Roma era quieta, ma l’Europa napoleonica in fiamme ed i ragazzi venivano chiamati alle armi. Dobbiamo ringraziare il principe Eugenio Beauharnais, che con un decreto esonerò i vincitori di premi artistici, se giovani come Francesco Hayez (Venezia 1791 – Milano 1882) o Gioachino Rossini (Pesaro 1792 _ Parigi 1868), la cui amicizia romana durò tutta la vita, non rischiarono di finire la loro vita su un campo di battaglia.
(Francesco Hayez, Autoritratto in gruppo di amici)

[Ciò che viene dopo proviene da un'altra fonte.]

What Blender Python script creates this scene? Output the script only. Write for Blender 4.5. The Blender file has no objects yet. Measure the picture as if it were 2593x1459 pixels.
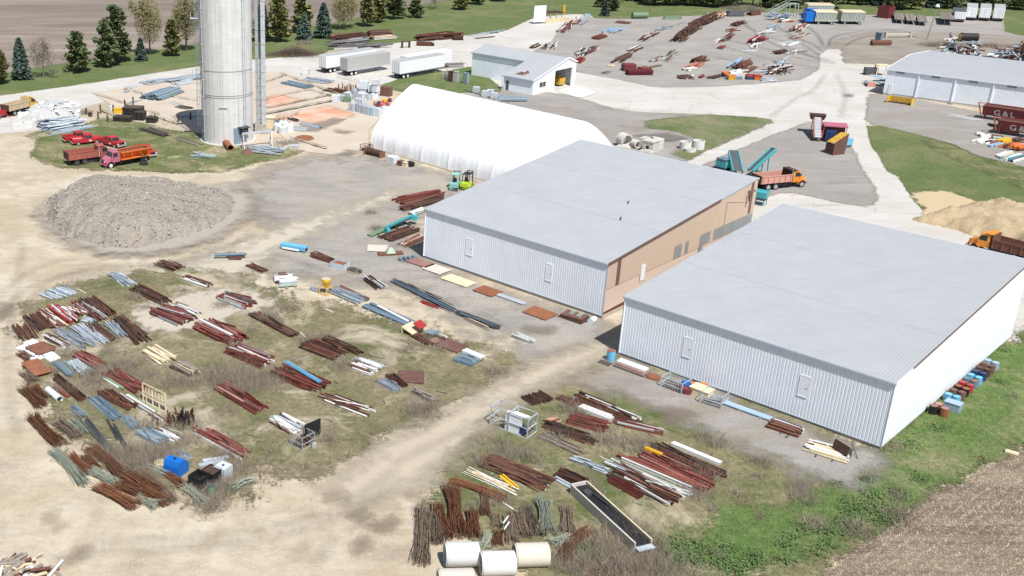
import bpy, math, random
import numpy as np
from mathutils import Vector, Matrix
R = math.radians
rnd = random.Random(7)
S = bpy.context.scene
COL = S.collection

# ------------------------------------------------------------------ camera, sky, sun, exposure
CAM_H, PITCH, FPX, CX = 48.73, 0.385605, 2771.3, 758.5
cam_data = bpy.data.cameras.new("camera")
cam = bpy.data.objects.new("camera", cam_data)
COL.objects.link(cam)
cam.location = (0, 0, CAM_H)
cam.rotation_euler = (math.pi / 2 - PITCH, 0, 0)
cam_data.sensor_width = 36
cam_data.lens = FPX / 2593 * 36
cam_data.shift_x = (1296.5 - CX) / 2593
cam_data.clip_start = 1
cam_data.clip_end = 12000
S.camera = cam
SUN_AZ, SUN_EL = R(-70), R(58)
sd = Vector((math.cos(SUN_EL) * math.cos(SUN_AZ), math.cos(SUN_EL) * math.sin(SUN_AZ), math.sin(SUN_EL)))
w = bpy.data.worlds.new("World"); S.world = w; w.use_nodes = True
wn = w.node_tree.nodes; wn.clear()
sky = wn.new('ShaderNodeTexSky'); sky.sky_type = 'NISHITA'; sky.sun_disc = False
sky.sun_elevation = SUN_EL; sky.sun_rotation = math.atan2(sd.x, sd.y)
bg = wn.new('ShaderNodeBackground'); bg.inputs[1].default_value = 0.085
wo = wn.new('ShaderNodeOutputWorld')
w.node_tree.links.new(sky.outputs[0], bg.inputs[0]); w.node_tree.links.new(bg.outputs[0], wo.inputs[0])
sun_data = bpy.data.lights.new("sun", 'SUN'); sun_data.energy = 4.9; sun_data.angle = R(0.5); sun_data.color = (1, .98, .955)
sun = bpy.data.objects.new("sun", sun_data); COL.objects.link(sun)
sun.rotation_euler = (-sd).to_track_quat('-Z', 'Y').to_euler()
S.view_settings.view_transform = 'Standard'; S.view_settings.look = 'None'
S.view_settings.exposure = 0.2; S.view_settings.gamma = 1; S.view_settings.use_curve_mapping = False
S.cycles.transparent_max_bounces = 64

# ------------------------------------------------------------------ survey: photo point -> spot on the ground
XS = (0, 650, 1300, 1943); YS = (0, 366, 730, 1093); TS = .25262
cp, sp = math.cos(PITCH), math.sin(PITCH)
def at(u, v, z=0.0):
    a = (u - CX) / FPX; b = -(v - 729.5) / FPX
    dx, dy, dz = a, cp + b * sp, -sp + b * cp
    t = (CAM_H - z) / -dz
    return Vector((dx * t, dy * t, z))
def T(c, x, y, z=0.0):
    return at(XS[int(c[1])] + x * TS, YS[int(c[0])] + y * TS, z)
def D(u, v, z=0.0): return at(u * 1.007, v * 1.007, z)

# ------------------------------------------------------------------ node helper + materials
class NT:
    def __init__(s, name):
        s.m = bpy.data.materials.new(name); s.m.use_nodes = True
        s.t = s.m.node_tree; s.n = s.t.nodes
        s.b = s.n['Principled BSDF']; s.o = s.n['Material Output']
        s._pos = None
    def L(s, a, b): s.t.links.new(a, b)
    def node(s, typ, **k):
        n = s.n.new(typ)
        for kk, vv in k.items(): setattr(n, kk, vv)
        return n
    def set(s, sock, v):
        if hasattr(v, 'links') or isinstance(v, bpy.types.NodeSocket): s.L(v, sock)
        else: sock.default_value = v
    def pos(s):
        if s._pos is None: s._pos = s.node('ShaderNodeNewGeometry').outputs['Position']
        return s._pos
    def mapv(s, rot=0, sc=(1, 1, 1), vec=None):
        n = s.node('ShaderNodeMapping'); s.L(vec or s.pos(), n.inputs[0])
        n.inputs['Rotation'].default_value = (0, 0, rot); n.inputs['Scale'].default_value = sc
        return n.outputs[0]
    def noise(s, scale, detail=5, rough=.6, vec=None, dist=0):
        n = s.node('ShaderNodeTexNoise'); s.L(vec or s.pos(), n.inputs['Vector'])
        n.inputs['Scale'].default_value = scale; n.inputs['Detail'].default_value = detail
        n.inputs['Roughness'].default_value = rough; n.inputs['Distortion'].default_value = dist
        return n.outputs['Fac']
    def voro(s, scale, vec=None, feature='F1', out='Distance'):
        n = s.node('ShaderNodeTexVoronoi', feature=feature); s.L(vec or s.pos(), n.inputs['Vector'])
        n.inputs['Scale'].default_value = scale
        return n.outputs[out]
    def ramp(s, fac, stops):
        n = s.node('ShaderNodeValToRGB'); s.L(fac, n.inputs[0]); e = n.color_ramp.elements
        while len(e) < len(stops): e.new(.5)
        for i, (p, c) in enumerate(stops):
            e[i].position = p
            e[i].color = (c, c, c, 1) if isinstance(c, (int, float)) else (*c, 1)
        return n.outputs[0]
    def math(s, op, a, b=0.0, c=None, clamp=False):
        n = s.node('ShaderNodeMath', operation=op, use_clamp=clamp)
        s.set(n.inputs[0], a); s.set(n.inputs[1], b)
        if c is not None: s.set(n.inputs[2], c)
        return n.outputs[0]
    def mix(s, fac, a, b, blend='MIX'):
        n = s.node('ShaderNodeMix', data_type='RGBA', blend_type=blend)
        s.set(n.inputs['Factor'], fac)
        for k, v in (('A', a), ('B', b)):
            sock = [i for i in n.inputs if i.name == k and i.type == 'RGBA'][0]
            s.set(sock, (*v, 1) if isinstance(v, tuple) and len(v) == 3 else v)
        return [o for o in n.outputs if o.type == 'RGBA'][0]
    def attr(s, name):
        n = s.node('ShaderNodeAttribute', attribute_name=name); return n.outputs['Fac']
    def bump(s, h, strength=.3, dist=.05):
        n = s.node('ShaderNodeBump'); n.inputs['Strength'].default_value = strength
        n.inputs['Distance'].default_value = dist; s.L(h, n.inputs['Height']); s.L(n.outputs[0], s.b.inputs['Normal'])
    def rand(s): return s.node('ShaderNodeObjectInfo').outputs['Random']
    def done(s, col=None, rough=.8, metal=0, spec=.3):
        if col is not None: s.set(s.b.inputs['Base Color'], (*col, 1) if isinstance(col, tuple) else col)
        s.set(s.b.inputs['Roughness'], rough); s.set(s.b.inputs['Metallic'], metal)
        s.b.inputs['Specular IOR Level'].default_value = spec
        return s.m

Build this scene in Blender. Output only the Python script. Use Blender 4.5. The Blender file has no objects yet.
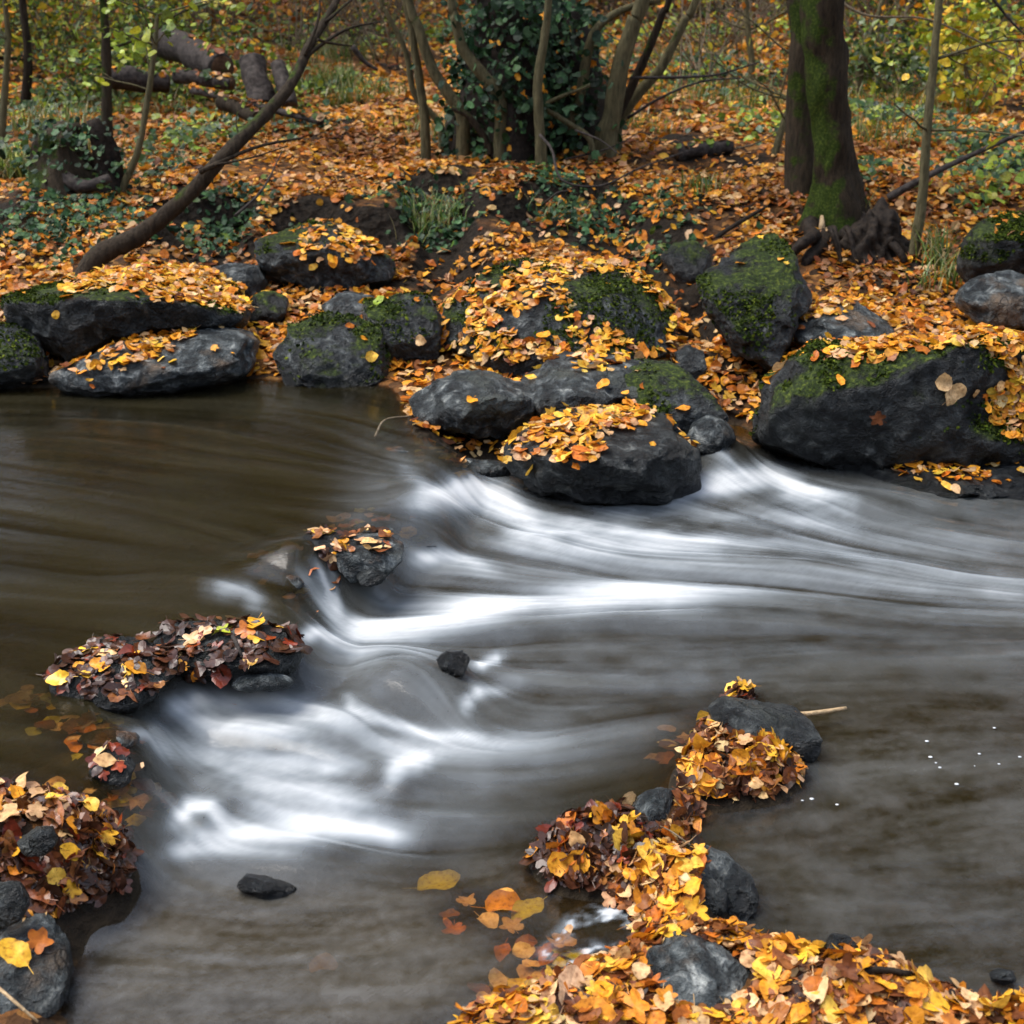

Hayez fu colpito, all’inizio del suo soggiorno romano, dalla differenza tra gli antichi maestri e la pittura veneta, quest’ultima caratterizzata da colori forti e luminosi. Dopo poco però si rese conto della mancanza di realismo del colore veneziano prefigurando così la sua vocazione romantica.
Al suo arrivo a Roma nel 1809 Hayez potè contare sulla protezione di Antonio Canova (Possagno 1757 – Venezia 1822) che in quell’epoca dominava la scena artistica romana. Presidente di tutti i musei romani aveva eseguito il monumento di Papa Rezzonico (Clemente XIII) in S. Pietro ed altre importantissime opere. Nel suo studio in vicolo delle Colonnette faceva i suoi modelli in creta. Diversi giovani sbozzavano il marmo e due scultori lo portavano ad un alto grado di lavorazione lasciando ancora uno spessore che poi Canova lavorava per ottenere i suoi capolavori.
In studio portava in testa un berretto di carta e quando riceveva teneva sempre in mano martello e scalpello. Parlava lavorando e interrompendo a tratti il lavoro.
Dopo il Congresso di Vienna ebbe da Papa Pio VII l’incarico di recuperare le opere rubate dai francesi. Assolse molto bene l’incarico. Il Papa lo nominò marchese d’Ischia.